>>>
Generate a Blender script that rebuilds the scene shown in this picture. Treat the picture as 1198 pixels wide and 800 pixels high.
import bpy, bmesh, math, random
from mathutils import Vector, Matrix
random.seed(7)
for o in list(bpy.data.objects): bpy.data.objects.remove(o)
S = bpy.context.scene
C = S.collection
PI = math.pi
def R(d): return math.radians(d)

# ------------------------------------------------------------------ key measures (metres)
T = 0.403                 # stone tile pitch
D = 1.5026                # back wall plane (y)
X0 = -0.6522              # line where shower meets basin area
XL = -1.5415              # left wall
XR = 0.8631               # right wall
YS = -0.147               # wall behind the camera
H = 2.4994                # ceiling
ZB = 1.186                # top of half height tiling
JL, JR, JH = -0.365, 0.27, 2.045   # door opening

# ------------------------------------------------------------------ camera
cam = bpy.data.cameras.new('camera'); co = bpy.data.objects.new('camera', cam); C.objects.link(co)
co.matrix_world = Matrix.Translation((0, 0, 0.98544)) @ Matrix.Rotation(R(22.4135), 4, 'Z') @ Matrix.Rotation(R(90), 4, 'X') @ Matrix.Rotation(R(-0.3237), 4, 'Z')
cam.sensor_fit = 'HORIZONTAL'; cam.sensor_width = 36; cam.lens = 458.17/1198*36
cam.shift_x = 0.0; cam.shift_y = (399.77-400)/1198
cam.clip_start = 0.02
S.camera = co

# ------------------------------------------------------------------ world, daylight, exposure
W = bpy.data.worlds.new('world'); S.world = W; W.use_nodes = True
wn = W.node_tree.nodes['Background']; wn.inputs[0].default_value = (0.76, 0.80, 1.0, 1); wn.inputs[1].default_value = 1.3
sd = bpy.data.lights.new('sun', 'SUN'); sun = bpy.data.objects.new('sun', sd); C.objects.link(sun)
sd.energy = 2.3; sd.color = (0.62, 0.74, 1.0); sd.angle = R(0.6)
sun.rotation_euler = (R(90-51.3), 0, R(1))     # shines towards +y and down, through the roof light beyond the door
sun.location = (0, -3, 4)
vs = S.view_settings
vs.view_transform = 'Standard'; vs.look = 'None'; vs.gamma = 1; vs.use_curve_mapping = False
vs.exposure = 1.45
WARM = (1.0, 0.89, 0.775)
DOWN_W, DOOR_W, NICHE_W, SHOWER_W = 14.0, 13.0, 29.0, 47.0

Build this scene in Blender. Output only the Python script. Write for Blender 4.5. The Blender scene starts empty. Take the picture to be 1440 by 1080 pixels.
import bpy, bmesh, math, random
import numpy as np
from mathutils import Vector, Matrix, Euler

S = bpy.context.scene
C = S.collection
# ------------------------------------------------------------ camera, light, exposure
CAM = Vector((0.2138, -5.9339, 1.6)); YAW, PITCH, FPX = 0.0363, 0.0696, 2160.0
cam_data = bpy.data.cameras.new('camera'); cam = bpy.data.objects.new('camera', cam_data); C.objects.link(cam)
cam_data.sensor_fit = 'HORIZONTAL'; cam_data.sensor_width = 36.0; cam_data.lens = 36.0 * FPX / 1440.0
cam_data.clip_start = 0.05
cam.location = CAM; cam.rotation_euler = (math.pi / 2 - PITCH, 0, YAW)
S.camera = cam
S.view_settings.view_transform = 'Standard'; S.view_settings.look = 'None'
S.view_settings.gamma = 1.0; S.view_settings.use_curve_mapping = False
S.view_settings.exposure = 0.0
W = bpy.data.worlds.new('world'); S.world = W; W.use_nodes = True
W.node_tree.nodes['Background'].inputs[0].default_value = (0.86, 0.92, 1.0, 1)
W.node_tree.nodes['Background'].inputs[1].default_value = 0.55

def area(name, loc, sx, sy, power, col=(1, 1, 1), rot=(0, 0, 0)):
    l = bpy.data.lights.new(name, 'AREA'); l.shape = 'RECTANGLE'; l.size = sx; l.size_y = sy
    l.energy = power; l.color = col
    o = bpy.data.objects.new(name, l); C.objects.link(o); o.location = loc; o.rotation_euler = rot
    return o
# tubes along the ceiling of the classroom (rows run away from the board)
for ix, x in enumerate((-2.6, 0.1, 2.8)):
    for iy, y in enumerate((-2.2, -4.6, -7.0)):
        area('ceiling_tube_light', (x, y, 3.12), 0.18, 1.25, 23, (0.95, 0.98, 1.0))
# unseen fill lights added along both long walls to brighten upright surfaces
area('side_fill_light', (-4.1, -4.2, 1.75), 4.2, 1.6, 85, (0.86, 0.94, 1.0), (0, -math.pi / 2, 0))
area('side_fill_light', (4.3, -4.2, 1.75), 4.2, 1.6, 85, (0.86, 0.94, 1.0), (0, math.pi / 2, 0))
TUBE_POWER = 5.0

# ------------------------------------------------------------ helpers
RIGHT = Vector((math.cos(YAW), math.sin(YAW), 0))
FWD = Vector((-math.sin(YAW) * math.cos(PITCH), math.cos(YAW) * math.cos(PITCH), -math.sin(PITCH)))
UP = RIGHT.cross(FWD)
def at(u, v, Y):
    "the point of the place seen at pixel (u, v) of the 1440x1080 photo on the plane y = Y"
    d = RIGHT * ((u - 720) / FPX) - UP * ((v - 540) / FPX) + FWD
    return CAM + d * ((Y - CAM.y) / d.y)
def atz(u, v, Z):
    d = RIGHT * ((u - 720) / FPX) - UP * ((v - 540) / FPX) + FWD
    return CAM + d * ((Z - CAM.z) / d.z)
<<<
Print only the lines from the top of the data above down to the line holding "JL, JR, JH = -0.365, 0.27, 2.045", inclusive.

* **Solution for this task**:
Generate a Blender script that rebuilds the scene shown in this picture. Treat the picture as 1198 pixels wide and 800 pixels high.
import bpy, bmesh, math, random
from mathutils import Vector, Matrix
random.seed(7)
for o in list(bpy.data.objects): bpy.data.objects.remove(o)
S = bpy.context.scene
C = S.collection
PI = math.pi
def R(d): return math.radians(d)

# ------------------------------------------------------------------ key measures (metres)
T = 0.403                 # stone tile pitch
D = 1.5026                # back wall plane (y)
X0 = -0.6522              # line where shower meets basin area
XL = -1.5415              # left wall
XR = 0.8631               # right wall
YS = -0.147               # wall behind the camera
H = 2.4994                # ceiling
ZB = 1.186                # top of half height tiling
JL, JR, JH = -0.365, 0.27, 2.045   # door opening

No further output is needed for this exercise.